• Data shown
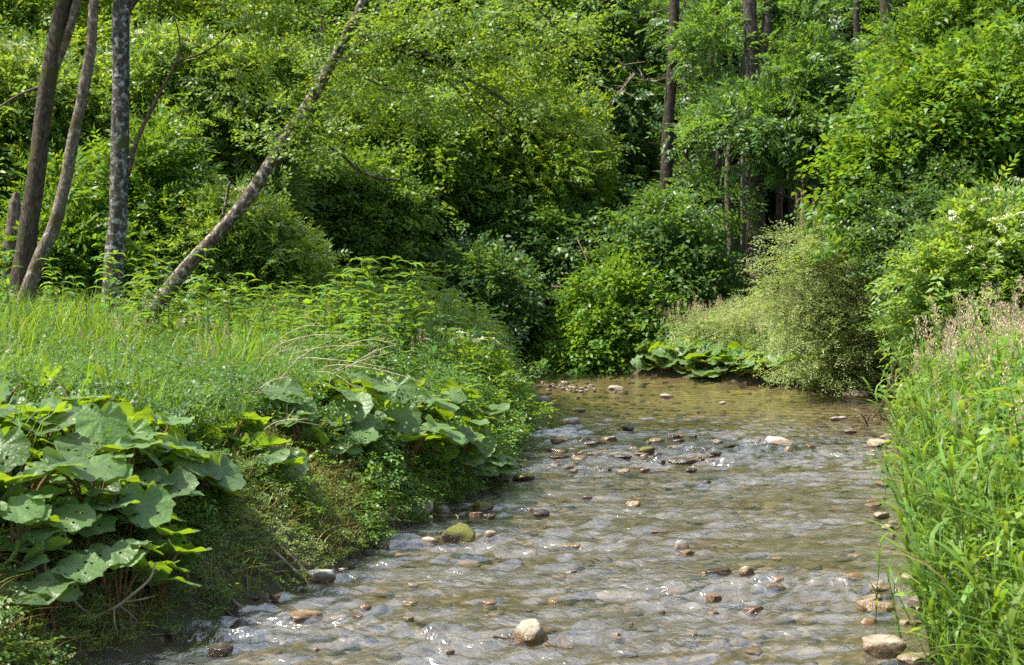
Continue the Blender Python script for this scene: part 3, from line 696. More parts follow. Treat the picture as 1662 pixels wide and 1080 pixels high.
# behind the bend, left to right
tree('broadleaf_tree', 'yellow green tree filling the upper left corner behind the slanting trunks', 'tree', 60, 36, [(-40, 60, 110, 90, 0), (60, 30, 100, 90, .5), (150, 120, 90, 80, -.5), (20, 190, 110, 90, -1)], 'broad', M['bright'], M['bark_grey'], 1, .14, 4.2, scale=1.1)
tree('broadleaf_tree', 'light green tree behind the lichen spotted upright trunk', 'tree', 300, 37, [(250, 40, 100, 90, 0), (350, 90, 100, 90, -.5), (300, 190, 110, 80, -1), (230, 150, 80, 80, .3)], 'broad', M['bright'], M['bark_grey'], 2, .14, 4.2, scale=1.1)
tree('broadleaf_tree', 'tall mid green tree behind the top of the leaning trunk', 'tree', 500, 39, [(450, 30, 100, 80, 0), (560, 60, 100, 90, .4), (500, 150, 110, 90, -.6), (600, 180, 90, 80, 0), (420, 210, 80, 80, -.4)], 'broad', M['maple'], M['bark_grey'], 3, .15, 4.2, scale=1.1)
tree('broadleaf_tree', 'mid green tree with a dark crown in the top middle of the wood', 'tree', 690, 40, [(660, 40, 100, 80, 0), (760, 60, 100, 90, .5), (700, 160, 100, 80, -.4), (640, 260, 80, 80, -.5), (740, 250, 70, 70, 0)], 'broad', M['maple'], M['bark_wood'], 4, .15, 4.2, scale=1.1)
tree('ash_tree', 'dark green ash tree hanging over the bend beside the tall dark trunk', 'tree', 960, 38, [(900, 40, 90, 80, 0), (985, 60, 70, 80, .5), (960, 160, 80, 70, -.4), (985, 250, 60, 70, 0), (930, 250, 60, 60, -.6), (1010, 340, 45, 60, 0)], 'pinnate', M['ash'], M['bark_wood'], 5, .15, 4.6, scale=1.15)
tree('ash_tree', 'bluish green ash tree between the tall dark trunk and the forked trunk', 'tree', 1130, 36, [(1150, 40, 36, 46, -1), (1140, 180, 28, 40, -1), (1130, 310, 30, 36, -.8), (1130, 400, 40, 45, -1), (1060, 410, 60, 50, -1)], 'pinnate', M['ash'], M['bark_wood'], 6, .09, 5.0, scale=1.1)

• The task
Leave out the pictures and output the rest of the material exactly as written.

• Solution to the exercise
Continue the Blender Python script for this scene: part 3, from line 696. More parts follow. Treat the picture as 1662 pixels wide and 1080 pixels high.
# behind the bend, left to right
tree('broadleaf_tree', 'yellow green tree filling the upper left corner behind the slanting trunks', 'tree', 60, 36, [(-40, 60, 110, 90, 0), (60, 30, 100, 90, .5), (150, 120, 90, 80, -.5), (20, 190, 110, 90, -1)], 'broad', M['bright'], M['bark_grey'], 1, .14, 4.2, scale=1.1)
tree('broadleaf_tree', 'light green tree behind the lichen spotted upright trunk', 'tree', 300, 37, [(250, 40, 100, 90, 0), (350, 90, 100, 90, -.5), (300, 190, 110, 80, -1), (230, 150, 80, 80, .3)], 'broad', M['bright'], M['bark_grey'], 2, .14, 4.2, scale=1.1)
tree('broadleaf_tree', 'tall mid green tree behind the top of the leaning trunk', 'tree', 500, 39, [(450, 30, 100, 80, 0), (560, 60, 100, 90, .4), (500, 150, 110, 90, -.6), (600, 180, 90, 80, 0), (420, 210, 80, 80, -.4)], 'broad', M['maple'], M['bark_grey'], 3, .15, 4.2, scale=1.1)
tree('broadleaf_tree', 'mid green tree with a dark crown in the top middle of the wood', 'tree', 690, 40, [(660, 40, 100, 80, 0), (760, 60, 100, 90, .5), (700, 160, 100, 80, -.4), (640, 260, 80, 80, -.5), (740, 250, 70, 70, 0)], 'broad', M['maple'], M['bark_wood'], 4, .15, 4.2, scale=1.1)
tree('ash_tree', 'dark green ash tree hanging over the bend beside the tall dark trunk', 'tree', 960, 38, [(900, 40, 90, 80, 0), (985, 60, 70, 80, .5), (960, 160, 80, 70, -.4), (985, 250, 60, 70, 0), (930, 250, 60, 60, -.6), (1010, 340, 45, 60, 0)], 'pinnate', M['ash'], M['bark_wood'], 5, .15, 4.6, scale=1.15)
tree('ash_tree', 'bluish green ash tree between the tall dark trunk and the forked trunk', 'tree', 1130, 36, [(1150, 40, 36, 46, -1), (1140, 180, 28, 40, -1), (1130, 310, 30, 36, -.8), (1130, 400, 40, 45, -1), (1060, 410, 60, 50, -1)], 'pinnate', M['ash'], M['bark_wood'], 6, .09, 5.0, scale=1.1)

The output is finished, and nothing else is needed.